Early Signs of Spring in the New River Valley
Bittercress is always the first wildflower by the river bottomland, but the exact species is hard to pin down. Both Pennsylvania bittercress (Cardamine pensylvanica) and hairy bittercress (Cardamine hirsute) are small plants with tiny white flowers that bloom when the greens of wild onions are appearing and just before the purple carpet of ground ivy goes wild. Bittercress appears before a more showy mustard family member blankets the hayfields with gold (land cress, Barbarea verna). Spring peepers herald the earlier, white-blooming arrivals, usually the first March evenings after mild days. In many years of informal record keeping, late February is the earliest the amorous males begin calling, but this year the frog song began the second week of March. This past winter we had record-breaking snow and ice cover, for two months even in the lower elevations.

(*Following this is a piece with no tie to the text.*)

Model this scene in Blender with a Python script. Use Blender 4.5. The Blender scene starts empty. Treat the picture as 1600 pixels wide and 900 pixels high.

This winter was also unusual with huge ice bergs littering the river side. After a series of river freezes that normally occur when the temperatures dip down into the single digits or lower for a string of days, warm, rainy weather broke up the ice and cast it aside, creating huge ice sculptures on the banks. Most of the ice is gone now in the lower elevations, except for a few north-facing coves. Storm damage was also the worst in many years. Trail crews have been working hard to clear all the blow-downs on the Appalachian Trail, and parts of the Blue Ridge Parkway near Asheville and Mount Mitchell will be closed until May. None of the trees are leafing out yet, but weeping willow will be the first, soon. A friend reported seeing white hepatica on the Virginia Creeper Trail near Abingdon. Daffodils are blooming and any other earlier bulbs that the deer did not eat. They ate all mine.